The Senate Commerce, Science, and Transportation Committee has been investigating myriad whistleblower complaints since February and will release a report “in the coming months” about the security unit turned “rogue, unaccountable police force,” according to a fact sheet released by Committee ranking member Roger Wicker (R-MS) Monday.

According to a filing in a related lawsuit, that date may be as soon as June.

Wicker’s fact sheet summarized the investigation’s key findings so far.

Perhaps most troubling of all, according to the summary, is that multiple whistleblowers testified that the specter of threats to national security is being used as pretext to target Department employees with Chinese ancestry. 

“In one instance, the ITMS investigated a Chinese-born scientist employed at the Department on charges of espionage, interrogating her for hours and drafting a criminal referral to federal prosecutors,” said the investigation fact sheet. “Officials ultimately found insufficient evidence after she was arrested and dropped all criminal charges.”

The case alluded to in the fact sheet seems to be that of Sherry Chen, a hydrologist at the National Weather Service office in Wilmington, Ohio and a naturalized U.S. citizen who was born in China. The National Weather Service is housed under the Commerce Department. FBI agents arrested her in 2014 for allegedly leaking information about dams to a Chinese official. ITMS is credited in a Justice Department press release

However, federal prosecutors in Ohio dropped the case against her within months. She has since sued in federal court for an arrest she alleges was based in racism and destroyed her career.

“At the agency, the Office of Security was determined to find Ms. Chen guilty of a crime and it prepared a maliciously false report detailing Ms. Chen’s alleged misconduct and, in doing so, ignored and then failed to disclose exculpatory evidence,” read the lawsuit.

The case has dragged on since Chen first sued in 2019, though her lawyers in late April asked for a stay in the court’s decision, citing “critical and significant information” that may affect its ruling.

“Any such evidence is expected to be available to publicly share with the Court and Defendants in June 2021 or soon afterwards,” the filing read, though it did not specify if the Senate Commerce committee report is the evidence in question.

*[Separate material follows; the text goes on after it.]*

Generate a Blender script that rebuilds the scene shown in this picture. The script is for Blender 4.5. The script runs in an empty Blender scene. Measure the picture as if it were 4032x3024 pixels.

Wicker’s office did not immediately respond to TPM’s request for clarification.

Many such investigations still at the ITMS level have been left open for decades in an attempt to intimidate their subjects, the fact sheet alleged. 

“The breadth of investigative authorities that the ITMS used over time without any meaningful oversight is alarming,” it read. “Whistleblowers claim that this construct allowed cases to be opened for purposes of intimidation and retribution, creating the allusion that an individual was under investigation when, in fact, no threat existed to Department personnel or property.” 

ITMS also had some intersection with the decennial census, as investigators “surveilled social media activity on Twitter to monitor accounts that posted commentary critical of processes used to conduct the U.S. Census,” the sheet alleged.

At the time, former President Donald Trump was trying to weaponize the census to rig congressional apportionment by excluding undocumented immigrants. He sought to ensure that more House seats would be dispersed to whiter, reliably Republican states at the expense of more immigrant-heavy Democratic ones. Trump ultimately failed in his manipulation of census data, as he departed the White House before the process had reached the point that he could impose the new policy.